18.5.22

Mark, Najat, Ibrahim et tous les autres

 



Voilà le peuple a voté.

Enfin presque … je ne m’étendrai pas sur les incorrigibles qui sont restés chez eux prostrés inutilement dans leur amertume et leur fatalisme. Je parlerai plutôt du renouveau qui se profile enfin. Ce changement est timide dans certaines régions toujours minées par leurs peurs confessionnelles, mais il est  plus net dans d’autres districts qui ont courageusement saisi l’opportunité laïque, moderne et prometteuse qui se présentait à eux.


Regardez cette belle Montagne (Aley-Chouf), berceau de la naissance du Liban et de  son âge d’or puis symbole douloureux de sa désunion, c’est là où l’opposition laïque et moderne semble avoir remporté sa plus nette victoire. Et y voir des universitaires modernes qui mettent le Liban devant leurs confessions, rentrer au parlement  me remplit d’émotion et de joie. Avec deux femmes brillantes en plus, et un homme si convaincant comme Mark Daou qui a ébranlé le règne féodal, ce sont les visages tolérants et humains dont on rêve depuis toujours qui rentrent enfin au parlement. Et quand Beyrouth de ses deux flancs élit quatre députés laïcs dont deux femmes, c’est aussi beaucoup de fierté qui m’envahit.

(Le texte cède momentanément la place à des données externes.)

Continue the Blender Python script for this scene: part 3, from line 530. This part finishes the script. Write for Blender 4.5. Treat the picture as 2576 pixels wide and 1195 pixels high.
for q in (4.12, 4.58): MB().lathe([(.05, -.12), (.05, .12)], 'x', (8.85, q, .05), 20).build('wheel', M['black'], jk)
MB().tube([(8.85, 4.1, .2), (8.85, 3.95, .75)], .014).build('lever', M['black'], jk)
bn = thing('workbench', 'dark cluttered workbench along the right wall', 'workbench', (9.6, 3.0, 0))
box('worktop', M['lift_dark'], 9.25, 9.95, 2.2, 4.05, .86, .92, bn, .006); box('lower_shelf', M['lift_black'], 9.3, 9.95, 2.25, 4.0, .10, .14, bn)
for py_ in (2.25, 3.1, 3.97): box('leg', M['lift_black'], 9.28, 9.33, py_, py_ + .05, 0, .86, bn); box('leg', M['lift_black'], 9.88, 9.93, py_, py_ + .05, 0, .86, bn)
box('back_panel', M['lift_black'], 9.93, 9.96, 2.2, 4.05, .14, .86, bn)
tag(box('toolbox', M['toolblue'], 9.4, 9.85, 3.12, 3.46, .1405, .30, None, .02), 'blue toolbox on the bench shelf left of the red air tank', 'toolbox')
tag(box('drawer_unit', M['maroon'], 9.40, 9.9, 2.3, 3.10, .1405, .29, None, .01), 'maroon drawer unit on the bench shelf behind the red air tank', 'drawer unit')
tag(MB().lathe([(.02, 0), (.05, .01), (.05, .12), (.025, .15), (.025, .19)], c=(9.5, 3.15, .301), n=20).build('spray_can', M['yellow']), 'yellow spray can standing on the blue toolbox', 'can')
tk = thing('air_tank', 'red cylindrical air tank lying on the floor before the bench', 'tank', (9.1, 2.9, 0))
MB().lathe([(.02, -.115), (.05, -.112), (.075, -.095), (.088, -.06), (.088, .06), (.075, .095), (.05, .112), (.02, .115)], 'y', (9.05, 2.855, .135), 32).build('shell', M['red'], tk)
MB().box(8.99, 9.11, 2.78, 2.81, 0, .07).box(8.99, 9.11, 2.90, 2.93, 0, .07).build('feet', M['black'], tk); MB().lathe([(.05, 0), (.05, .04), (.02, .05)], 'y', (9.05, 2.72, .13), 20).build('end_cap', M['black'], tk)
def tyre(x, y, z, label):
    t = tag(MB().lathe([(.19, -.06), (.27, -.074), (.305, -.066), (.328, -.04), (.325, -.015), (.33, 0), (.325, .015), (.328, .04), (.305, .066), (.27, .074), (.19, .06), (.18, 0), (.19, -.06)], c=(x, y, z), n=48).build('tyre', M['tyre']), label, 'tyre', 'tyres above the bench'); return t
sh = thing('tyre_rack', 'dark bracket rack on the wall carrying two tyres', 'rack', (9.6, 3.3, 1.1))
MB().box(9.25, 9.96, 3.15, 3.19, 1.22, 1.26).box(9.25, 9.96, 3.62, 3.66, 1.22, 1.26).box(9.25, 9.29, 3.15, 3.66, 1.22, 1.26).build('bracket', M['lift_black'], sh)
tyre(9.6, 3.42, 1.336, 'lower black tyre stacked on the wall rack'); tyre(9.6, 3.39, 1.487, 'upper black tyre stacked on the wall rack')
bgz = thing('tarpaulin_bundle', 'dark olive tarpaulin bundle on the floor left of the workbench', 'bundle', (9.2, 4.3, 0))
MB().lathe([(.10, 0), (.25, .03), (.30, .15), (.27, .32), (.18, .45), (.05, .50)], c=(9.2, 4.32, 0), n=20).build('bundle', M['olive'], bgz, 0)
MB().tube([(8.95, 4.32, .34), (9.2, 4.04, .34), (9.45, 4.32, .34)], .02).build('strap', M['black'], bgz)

Tous ces nouveaux députés élus parce qu’ils se réclament de la révolution du 17 octobre représentent un nouvel espoir immense. Ils auront la responsabilité de former un bloc uni et qui ne trahit pas ses convictions: la construction d’une république laïque, l’égalité entre hommes et femmes, la fraternité entre tous les Libanais, le combat contre la corruption et le refus de la compromission avec les partis traditionnels au pouvoir et les puissances étrangères. Être un faiseur de roi exigeant et pro-actif plutôt que se compromettre et s’étioler, tel est leur défi. 



Souhaitons leur courage force et détermination. Prions aussi pour leur sécurité, on sait les dangers qu’ils courent pour nous. Le plus grand des combats commence maintenant. Celui de construire un nouveau Liban. 

11.5.22

Élire un Nouveau Liban

 C’est le jour des élections à New York. À 6h30, je me présente avec mon certificat de délégué fait par Marc Daou, le candidat courageux de Aley qui, avec Najat Saliba dans le Chouf, ose défier l’ordre féodal de la Montagne avec un beau programme moderne, social et environnemental.

Ce matin, j’ai une certaine fierté à représenter ce que j’estime être le nouveau Liban, encerclé par une horde de délégués des partis confessionnels bruyants, forts de leur nombre et habillés en orange ou en rouge. Je suis l’intrus qui arbore la photo de Marc Daou sur mon téléphone en guise d’uniforme. Je ne suis pourtant ni druze ni de Aley, mais justement, c’est ça qui est d’autant plus motivant dans les nouveaux mouvements indépendants et issus de la révolution d’octobre. On est ensemble dans ce même bateau, celui d’un Liban qui essaye de se ressaisir, un Liban uni. Notre confession n’est plus qu’un code obsolète pour nous identifier dans des registres. Elle ne nous régit plus. Autre petit signe de notre modernité, notre application mobile qui permet de trouver les électeurs et décompter les voix est bien supérieure aux archaïques listes d’émargement des autres délégués. 






J’entends déjà certains maugréer et critiquer les listes du changement : certes, les nouveaux candidats ne sont pas parfaits ! Certains nous surprendront peut-être et d’autres nous décevront, mais ne valent-ils pas la peine qu’on leur donne une chance contre ceux qui ont détruit le pays à coups de guerres et d’incurie ? Est-il possible d’aimer le Liban et le livrer quand même à ses mêmes éternels bourreaux après tout ce qu’ils lui ont fait subir ? Les jeunes qui viennent voter nombreux à New York semblent être de mon avis. Des tapes sur mon épaule, des clins d’œil et des sourires à la vue de mon fond d’écran « thaouresque » m’encouragent.

Je profite d’une accalmie pour aller voter pour le changement dans le bureau voisin de Beyrouth I. Ici aussi, le fonctionnaire fait un travail remarquable pour empêcher toute interférence des partis traditionnels. Je plonge mon pouce dans cette encre violette et me réjouis. Rien ne changera du jour au lendemain, mais un nouveau Liban est vraiment en marche. Espérons que la population entière lui donne une chance dimanche prochain.